The anniversary of victory over the Nazis, celebrated in the Soviet Union and now in Russia as a major national holiday on May 9, has revived the debate over looted art, as well as over Stalin's legacy and the Soviet Union's postwar domination of Eastern Europe.

But despite hopes that the passage of time and even the personal friendship of Schröder and Putin could lead to a significant return of art to Germany, Russia's cultural officials have steadfastly refused to reopen the issue. They cite a Russian law that allows the return only of trophies taken without authorization - as opposed to those officially seized as compensation - and of works belonging to anyone who suffered from Nazi repression.

Anatoly Vilkov, deputy chief of the federal agency that preserves cultural heritage, said in a newspaper interview in February that Russia had 249,000 works of art, as well as 260,000 archive files and more than a million books, that had been taken from Germany as war compensation.
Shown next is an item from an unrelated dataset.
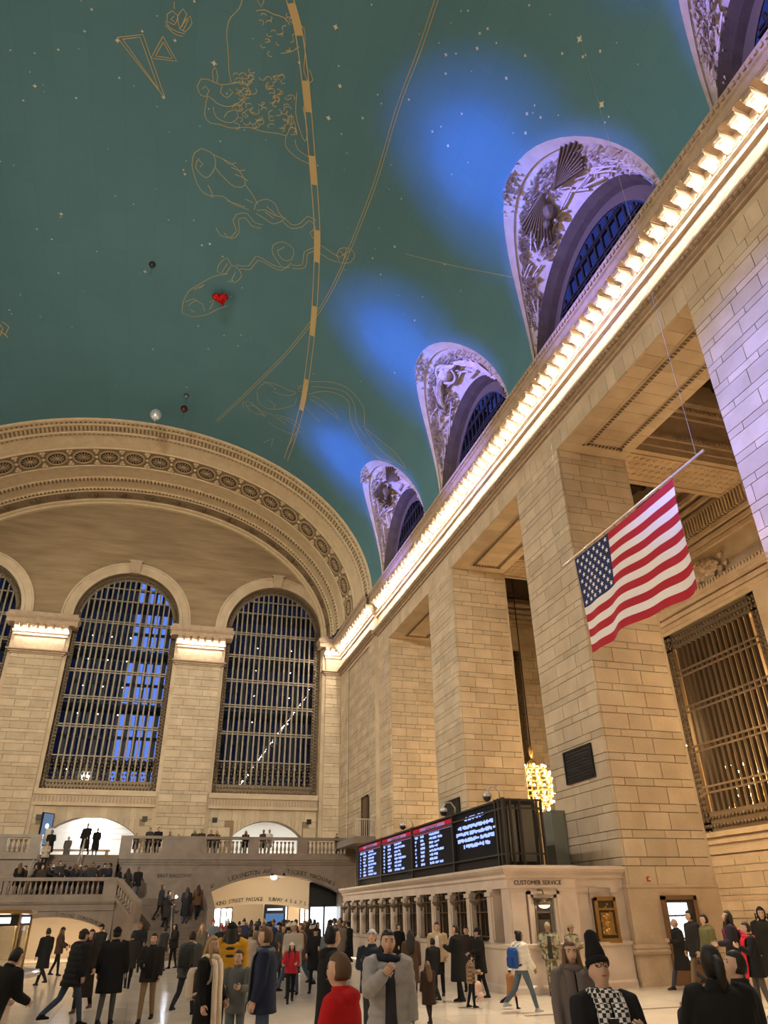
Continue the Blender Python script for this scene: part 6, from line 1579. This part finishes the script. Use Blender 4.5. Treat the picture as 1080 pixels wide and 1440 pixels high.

The most famous is a collection of gold known as Priam's Treasure, which was recovered by the German archaeologist Heinrich Schliemann in 1873 in what he believed to be ancient Troy. The Pushkin displayed the treasures in 1996 and has since dropped any question of its return.

The gold is back in storage.

"Everything that the Soviet Union took as compensation, which includes Schliemann's gold as well, is not subject to return," Vilkov told the newspaper Moskovsky Komsomolets.

Weiss, who visited St. Petersburg last month to return a reproduction of a Greek statue that had belonged to Czar Nicholas I and his wife, said that Russia's recalcitrance "strains our relations, endangers pieces of art and adds to the annoyance of German museum directors."

Germany has not made any specific legal claims to the works in the new exhibition, but officials have expressed frustration that German art experts were not even consulted about the show. Klaus-Dieter Lehmann, the president of the Prussian Cultural Heritage Foundation in Berlin, complained that he had learned of the exhibition only from news reports.

Martin Roth, general director of the State Art Collections in Dresden, praised the restoration work and the exhibition.

But he said the Russian attitude toward its collections of German artworks reflected a "nationalistic perspective" that was thwarting cooperation in recovering works that disappeared during the war, regardless of questions of ownership.

"This could have been a perfect example of working together," he said in a telephone interview. "This is world culture we're talking about."